· Città del Vaticano ·

Per obbedienza

19 luglio 2021

Se suona il cellulare di un vescovo con il numero di un prete, si sa, si tratta quasi sempre di problemi. Se suona il cellulare di un prete con il numero del vescovo, si sa, si tratta quasi sempre di spostamenti. E in questo periodo non è raro che suonino i cellulari di preti con il numero del vescovo.

Cambiare incarico è un momento delicato per una parrocchia e per un prete. La parola in ecclesialese che di solito viene rispolverata per l’occasione è “obbedienza”. Eh già, ma è un attimo fraintenderla. Noi preti lo sappiamo che da qualche parte ce la devi infilare l’obbedienza per fare una cosa. Confesso tutta la malizia del mio cuore: io credo di conoscere “preti furbi”, che più o meno riescono a ottenere gli incarichi a cui ambiscono. Ma francamente non ho mai ricevuto un messaggio su WathsApp con scritto: «Non ne potevo più di stare in oratorio! Mi sono laureato, ho spedito la tesi al vescovo, gli ho regalato 13 volumi incomprensibili di teologia dicendogli che li ho letti; finalmente l’ha capita e vado a studiare a Roma». Di solito ti arriva: «Dopo anni bellissimi in oratorio e con dolore, lascerò la parrocchia per andare a studiare a Roma. Ad obbedire non si sbaglia mai. Prega per me».

Sono abbastanza convinto che una discreta fetta di cose fatte “per obbedienza”, in realtà il vescovo non se le sarebbe mai nemmeno sognate!

Intendiamoci: la maggior parte delle volte incontri preti pieni di fede e di umiltà che accettano di rispondere nella gioia alle esigenze della diocesi, facendosi magari carico di situazioni che chiederanno fatica. Ciascuno ha almeno una suora che prega per lui che gli dirà: «Se lo Spirito Santo ha pensato questo per te, vai con fiducia».

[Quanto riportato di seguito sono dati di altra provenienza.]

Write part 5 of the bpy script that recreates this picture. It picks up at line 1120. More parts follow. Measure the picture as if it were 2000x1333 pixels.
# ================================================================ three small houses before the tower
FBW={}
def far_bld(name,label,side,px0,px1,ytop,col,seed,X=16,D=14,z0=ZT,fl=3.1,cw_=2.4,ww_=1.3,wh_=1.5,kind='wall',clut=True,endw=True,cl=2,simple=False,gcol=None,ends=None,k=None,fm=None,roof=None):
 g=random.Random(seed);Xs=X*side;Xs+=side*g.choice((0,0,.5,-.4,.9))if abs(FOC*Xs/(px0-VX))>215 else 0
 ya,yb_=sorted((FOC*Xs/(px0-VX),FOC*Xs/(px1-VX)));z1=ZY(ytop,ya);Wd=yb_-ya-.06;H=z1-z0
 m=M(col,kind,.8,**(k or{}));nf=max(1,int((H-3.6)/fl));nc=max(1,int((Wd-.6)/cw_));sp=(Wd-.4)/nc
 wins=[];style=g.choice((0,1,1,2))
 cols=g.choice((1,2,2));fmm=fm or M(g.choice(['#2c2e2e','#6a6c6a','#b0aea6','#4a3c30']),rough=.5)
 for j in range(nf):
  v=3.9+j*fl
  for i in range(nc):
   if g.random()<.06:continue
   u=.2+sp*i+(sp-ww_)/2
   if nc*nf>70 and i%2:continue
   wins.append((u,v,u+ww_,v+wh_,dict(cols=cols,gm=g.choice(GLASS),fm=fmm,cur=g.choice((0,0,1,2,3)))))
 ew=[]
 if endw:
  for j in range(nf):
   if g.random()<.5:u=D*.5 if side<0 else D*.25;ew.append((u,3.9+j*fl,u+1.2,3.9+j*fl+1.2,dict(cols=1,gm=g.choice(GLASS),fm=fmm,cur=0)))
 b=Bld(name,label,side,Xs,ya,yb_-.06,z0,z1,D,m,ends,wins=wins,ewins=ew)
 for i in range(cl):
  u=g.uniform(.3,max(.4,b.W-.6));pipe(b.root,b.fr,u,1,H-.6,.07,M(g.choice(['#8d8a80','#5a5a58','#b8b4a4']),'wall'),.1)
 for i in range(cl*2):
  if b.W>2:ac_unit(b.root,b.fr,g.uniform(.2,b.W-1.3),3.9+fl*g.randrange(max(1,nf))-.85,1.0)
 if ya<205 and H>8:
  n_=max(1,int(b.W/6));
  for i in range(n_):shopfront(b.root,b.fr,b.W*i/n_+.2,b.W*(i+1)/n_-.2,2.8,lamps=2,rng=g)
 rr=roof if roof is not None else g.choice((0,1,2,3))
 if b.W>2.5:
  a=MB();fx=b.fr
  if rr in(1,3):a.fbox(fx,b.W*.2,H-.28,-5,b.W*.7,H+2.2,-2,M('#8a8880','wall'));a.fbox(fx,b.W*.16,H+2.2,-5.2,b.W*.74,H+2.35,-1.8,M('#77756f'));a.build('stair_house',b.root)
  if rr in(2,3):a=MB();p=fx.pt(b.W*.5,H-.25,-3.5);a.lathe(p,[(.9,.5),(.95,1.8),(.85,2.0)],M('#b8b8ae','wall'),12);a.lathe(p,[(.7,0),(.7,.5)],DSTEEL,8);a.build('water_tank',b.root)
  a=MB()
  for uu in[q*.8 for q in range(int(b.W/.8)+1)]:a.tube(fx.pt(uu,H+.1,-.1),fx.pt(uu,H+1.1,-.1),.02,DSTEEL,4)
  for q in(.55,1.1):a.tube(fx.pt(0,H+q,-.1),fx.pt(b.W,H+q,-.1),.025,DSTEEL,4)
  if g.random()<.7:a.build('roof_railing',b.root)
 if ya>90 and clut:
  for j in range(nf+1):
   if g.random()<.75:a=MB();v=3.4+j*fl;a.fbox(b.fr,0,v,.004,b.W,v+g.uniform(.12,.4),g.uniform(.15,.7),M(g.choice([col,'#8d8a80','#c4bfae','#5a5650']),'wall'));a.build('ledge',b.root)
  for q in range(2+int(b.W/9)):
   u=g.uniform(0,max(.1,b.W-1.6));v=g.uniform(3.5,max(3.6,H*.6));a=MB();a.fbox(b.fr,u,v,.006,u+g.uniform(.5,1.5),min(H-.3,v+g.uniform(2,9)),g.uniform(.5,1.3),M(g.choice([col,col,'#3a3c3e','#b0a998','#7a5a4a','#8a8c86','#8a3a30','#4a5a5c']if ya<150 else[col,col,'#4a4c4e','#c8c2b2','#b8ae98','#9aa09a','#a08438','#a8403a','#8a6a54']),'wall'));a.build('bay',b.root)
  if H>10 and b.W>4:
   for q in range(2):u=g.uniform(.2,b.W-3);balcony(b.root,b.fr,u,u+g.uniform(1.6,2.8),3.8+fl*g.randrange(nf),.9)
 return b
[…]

Io non mi intendo di cosa faccia tutto il giorno lo Spirito Santo: nel vangelo di Giovanni leggo che prende dal Figlio e lo dona alla Chiesa e che guida alla verità tutta intera. Non sono esperto di questi due lavori, ma mi sembrano già abbastanza onerosi perché lo Spirito debba anche occuparsi di fare il planning degli spostamenti dei preti di una diocesi. Mi piacerebbe pensarmi parte di una categoria che non fa mille storie e non fa mille mistificazioni. Se ti mandano a fare il parroco a Vatte la Pesca, non è il caso di scrivere sul bollettino parrocchiale una lettera di saluto che l’Addio monti di Manzoni in confronto è un numero di cabaret!

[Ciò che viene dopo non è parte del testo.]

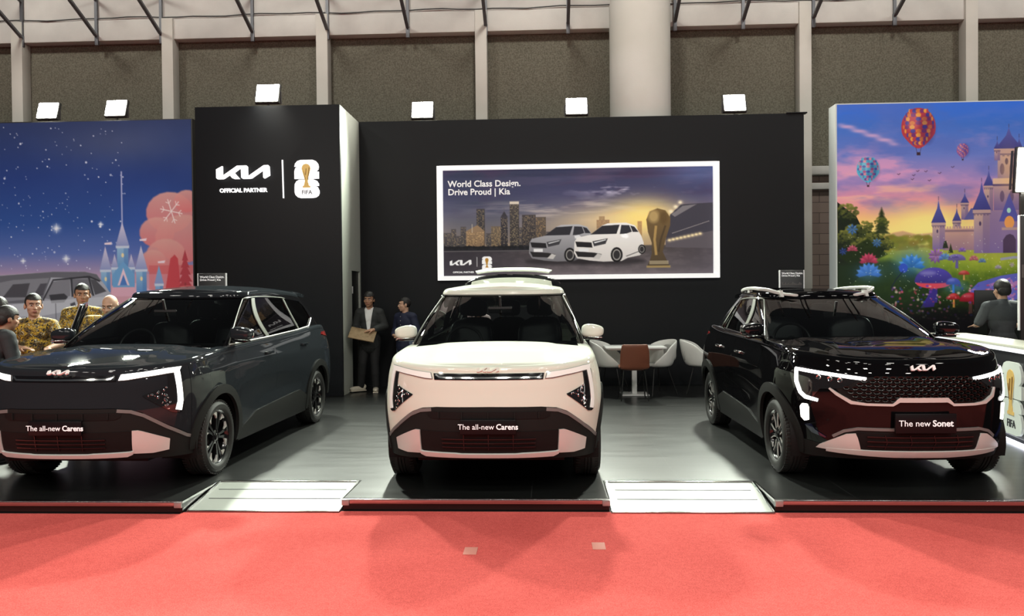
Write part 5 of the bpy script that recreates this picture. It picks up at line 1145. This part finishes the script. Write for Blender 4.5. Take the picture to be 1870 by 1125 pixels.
def person(name, label, loc, rz, h, P, skin, clothes, hair='short', look=(0, 0), voxel=.009, shoes=None, trousers=None):
    """P overrides joints (for a 1.70 m figure that faces -y); clothes: list of dicts"""
    k = h / 1.70
    J = dict(pel=(0, 0, .93), wst=(0, 0, 1.06), chs=(0, .01, 1.27), nck=(0, .005, 1.43), hd=(0, -.02, 1.585), sL=(.165, .01, 1.360), sR=(-.165, .01, 1.360), eL=(.250, .04, 1.095), eR=(-.250, .04, 1.095), wL=(.265, -.05, .855), wR=(-.265, -.05, .855), dL=(0, -.2, -1), dR=(0, -.2, -1), nL=(-1, 0, 0), nR=(1, 0, 0),
             hL=(.09, 0, .90), hR=(-.09, 0, .90), kL=(.10, -.015, .49), kR=(-.10, -.015, .49), aL=(.10, .02, .085), aR=(-.10, .02, .085), fL=(.03, -1, 0), fR=(-.03, -1, 0), cL=.5, cR=.5, girth=1.)
    J.update(P); V = {a: (Vector(b) * (k if a[0] in 'pwcnhseka' and a not in ('nL', 'nR') else 1) if isinstance(b, tuple) else b) for a, b in J.items()}
    root = thing(name, label, 'person', loc, rz); G = J['girth']
    Hc = V['hd']; R = Matrix.Rotation(look[0], 4, 'Z') @ Matrix.Rotation(look[1], 4, 'X'); HM = Matrix.Translation(Hc) @ R @ Matrix.Scale(k * 1.10, 4)
    b = MB()
    def trunk(b, g):
        b.ell(V['pel'], ((.155 * G + g) * k, (.110 * G + g) * k, (.115 + g) * k)); b.caps(V['pel'], V['wst'], (.125 * G + g) * k, (.120 * G + g) * k)
        b.ell(V['wst'].lerp(V['chs'], .4), ((.148 * G + g) * k, (.104 * G + g) * k, (.15 + g) * k)); b.ell(V['chs'], ((.168 * G + g) * k, (.112 * G + g) * k, (.165 + g) * k))
        for s in ('sL', 'sR'): b.caps(V['chs'].lerp(V['nck'], .72), V[s], (.070 + g) * k, (.066 + g) * k)
        b.caps(V['wst'], V['chs'].lerp(V['nck'], .55), (.105 * G + g) * k, (.10 + g) * k)
    def arm(b, s, g, f=1.):
        S, E, W_ = V['s' + s], V['e' + s], V['w' + s]; a = min(1., f * 2)
        b.caps(S, S.lerp(E, a), (.056 + g) * k, (.056 + (.044 - .056) * a + g) * k)
        if f > .5: t = (f - .5) * 2; b.caps(E, E.lerp(W_, t), (.043 + g) * k, (.043 + (.029 - .043) * t + g) * k)
    def legs(b, g):
        for s in 'LR':
            b.caps(V['h' + s], V['k' + s], (.088 + g) * k, (.058 + g) * k); b.caps(V['k' + s], V['a' + s] , (.056 + g) * k, (.038 + g * 1.4) * k)
            b.caps(V['k' + s], V['k' + s].lerp(V['a' + s], .45), (.055 + g) * k, (.056 + g) * k)
    trunk(b, 0)
    for s in 'LR': arm(b, s, 0)
    legs(b, 0)
    b.caps(V['nck'] - Vector((0, 0, .05 * k)), Hc + R @ Vector((0, .02 * k, -.05 * k)), .060 * k, .052 * k)
    b.ell((0, .012, .032), (.074, .094, .090), M=HM); b.ell((0, -.024, -.040), (.061, .064, .074), M=HM); b.ell((0, -.052, -.088), (.030, .028, .024), M=HM)
    b.ell((0, -.058, -.030), (.050, .030, .05), M=HM); b.ell((0, -.070, .034), (.052, .022, .014), M=HM)
    b.caps(HM @ Vector((0, -.088, .012)), HM @ Vector((0, -.105, -.026)), .008 * k, .0125 * k); b.ell((0, -.094, -.028), (.020, .012, .010), M=HM); b.ell((0, -.084, -.058), (.026, .012, .012), M=HM)
    for s in (-1, 1): b.ell((s * .076, .014, -.010), (.012, .021, .033), M=HM); b.ell((s * .044, -.052, -.022), (.024, .026, .022), M=HM)
    hand(b, V['wL'], V['dL'], V['nL'], 1, k, J['cL']); hand(b, V['wR'], V['dR'], V['nR'], -1, k, J['cR'])
    for s in 'LR':
        f = V['f' + s].normalized(); a = V['a' + s]; b.caps(a - f * .04 * k - Vector((0, 0, .045 * k)), a + f * .13 * k - Vector((0, 0, .055 * k)), .034 * k, .026 * k); b.caps(a, a - Vector((0, 0, .04 * k)), .04 * k, .036 * k)
    body = blob('body', b, skin, root, voxel * k)
    e = MB(); p = MB(); br = MB()
    for s in (-1, 1):
        e.ell((s * .030, -.0815, .008), (.0140, .0095, .0052), M=HM); p.ell((s * .030, -.0885, .008), (.0066, .0035, .0050), M=HM)
        br.tube([HM @ Vector((s * x, y, z)) for x, y, z in ((.012, -.0935, .026), (.030, -.091, .0315), (.048, -.080, .027))], .0042 * k, 5)
    e.build('eyes', EYEW, body); p.build('pupils', EYEB, body); br.build('eyebrows', HAIR, body)
    l = MB(); l.ell((0, -.0945, -.0535), (.023, .006, .0045), M=HM); l.ell((0, -.0935, -.0615), (.019, .006, .0055), M=HM); l.build('lips', LIP, body)
    if hair:
        q = MB(); r = {'short': .004, 'full': .010, 'bald': .003, 'bun': .014}[hair]
        q.ell((0, .014, .034), (.075 + r, .095 + r, .092 + r), n=96, m=72)
        if hair in ('full', 'bun'): q.ell((0, .05, -.01), (.07 + r * .6, .06 + r, .08), n=72, m=48)
        if hair == 'bun': q.ell((0, .115, .04), (.05, .045, .05), n=48, m=32)
        lim = {'short': .062, 'full': .050, 'bald': 9, 'bun': .05}[hair]
        def face(c):
            if hair == 'bald': return not (c.y > .03 and -.075 < c.z < .025)
            f = lim + .10 * max(0, abs(c.x) - .03) - .35 * max(0, .018 - abs(c.x)) * 0
            if c.y < -.03: return c.z < f
            if c.y < .0: return c.z < f - (c.y + .03) * 2.2 and not (abs(c.x) > .06 and c.z > -.005 and c.y > -.022)
            return c.z < (-.005 - (c.y) * 1.2 if c.y < .06 else -.077)
        bmesh.ops.delete(q.bm, geom=[f for f in q.bm.faces if face(f.calc_center_median())], context='FACES')
        bmesh.ops.transform(q.bm, matrix=HM, verts=q.bm.verts); hr = q.build('hair', GREYH if hair == 'bald' else HAIR, body)
        so = hr.modifiers.new('thick', 'SOLIDIFY'); so.thickness = .008; so.offset = -1
    for c_ in clothes:
        q = MB(); g = c_.get('g', .012); trunk(q, g)
        for s in 'LR': arm(q, s, g + .006, c_.get('sleeve', .42))
        if c_.get('long'): q.caps(V['pel'], V['pel'] - Vector((0, 0, .10 * k)), (.15 * G + g) * k, (.155 * G + g) * k)
        zt = V['nck'].z + .012 * k; zs = [V['s' + s].z for s in 'LR']; W_ = {s: (V['w' + s], (V['w' + s] - V['e' + s]).normalized()) for s in 'LR'}
        v = c_.get('vee'); nx = V['nck']
        def cut(p, v=v):
            if (p - V['nck']).length < .10 * k and p.z > V['nck'].z - .02 * k and (p - nx).xy.length < .062 * k + .02: return True
            if v:
                zz = (V['nck'].z - p.z) / k
                return p.y < V['chs'].y - .02 * k and 0 <= zz + .06 < v + .06 and abs(p.x - V['chs'].x) < (.012 + .062 * (1 - zz / v)) * k
            return False
        pl = []
        if v:
            for sg in (-1, 1):                       # straight lapel edges
                top_, bot = Vector((V['chs'].x + sg * (.012 + .062 * (1 + .06 / v)) * k, 0, V['nck'].z + .06 * k)), Vector((V['chs'].x + sg * .012 * k, 0, V['nck'].z - v * k))
                pl.append((bot, (top_ - bot).cross(Vector((0, 1, 0))).normalized()))
        blob(c_['name'], q, c_['m'], body, voxel * k, 3, cut, pl)
        if c_.get('collar'):
            q = MB(); n0 = V['nck'] + Vector((0, -.005 * k, .0))
            ring = [n0 + Vector((.066 * k * math.sin(a), -.062 * k * math.cos(a), (.020 + .018 * (1 - math.cos(a)) * .5 - .028 * max(0, math.cos(a)) ** 3) * k)) for a in np.linspace(.16, 2 * PI - .16, 28)]
            low = [n0 + Vector((.088 * k * math.sin(a), -.090 * k * math.cos(a), (-.022 - .040 * max(0, math.cos(a)) ** 4) * k)) for a in np.linspace(.22, 2 * PI - .22, 28)]
            q.rings([ring, low], cap=False, closed=False); cl = q.build('collar', c_.get('collar_m', c_['m']), body); so = cl.modifiers.new('thick', 'SOLIDIFY'); so.thickness = .006
        if c_.get('buttons'):
            q = MB()
            for t in np.linspace(.06, .36, 5): q.ell((V['chs'].x, V['chs'].y - (.128 + c_.get('g', .012)) * k, V['nck'].z - t * k), (.006, .003, .006), n=10, m=6)
            q.build('buttons', mat('pale_button', (.7, .68, .6), .4), body)
    if trousers:
        q = MB(); q.ell(V['pel'], (.168 * G * k, .122 * G * k, .125 * k)); legs(q, .014); q2 = blob('trousers', q, trousers, body, voxel * k, 3, lambda p: p.z < min(V['aL'].z, V['aR'].z) - .02 * k)
    if shoes:
        for s in 'LR':
            f = V['f' + s].normalized(); a = V['a' + s]; q = MB(); M = Matrix.Translation(a - Vector((0, 0, .083 * k))) @ f.to_track_quat('-Y', 'Z').to_matrix().to_4x4()
            q.ell((0, -.055, .045), (.047, .145, .040), .8, .85, M=M); q.ell((0, .035, .065), (.042, .055, .050), .8, .8, M=M)
            q.box((0, -.055, .010), (.088, .275, .018), .008, 2, M); q.build('shoe', shoes, body)
    return root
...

Secondo me non inizia qui l’obbedienza: qui si tratta di non fare troppo gli schizzinosi, riconoscere che c’è un vescovo che ha in mente il quadro e senza fare troppe storie rendersi disponibili. Dopo inizia l’obbedienza allo Spirito! Perché se arrivi in una parrocchia sentendoti talmente in credito per aver accettato di cambiare incarico, va a finire che, anche solo a livello affettivo, vuoi riscuotere ciò che pensi ti sia dovuto da tutti i poveri fedeli. E invece è lì che sei chiamato a iniziare a obbedire. Al vescovo, come colui che nella diocesi custodisce il deposito della fede in Gesù. E alla gente a cui sei inviato, che già ben prima del tuo arrivo sta portando frutti grazie alla parola del Signore. Obbedire ha un etimo molto interessante: ob — indica lo stare davanti. L’obbediente è colui che ascolta qualcuno standogli di fronte. Il Signore e i fratelli non ci mancheranno mai: che siano studenti o parrocchiani, che importa? L’obbedienza inizia dopo che con semplicità e un po’ di virilità hai accettato l’incarico. E figlia di un’obbedienza, fatta nella gioia e nella pace, sarà la meraviglia: in fondo in montagna, al mare o in città siamo inviati ad ascoltare in profondità ciò che lo Spirito sta già operando, prima, meglio e un po’ anche grazie a noi.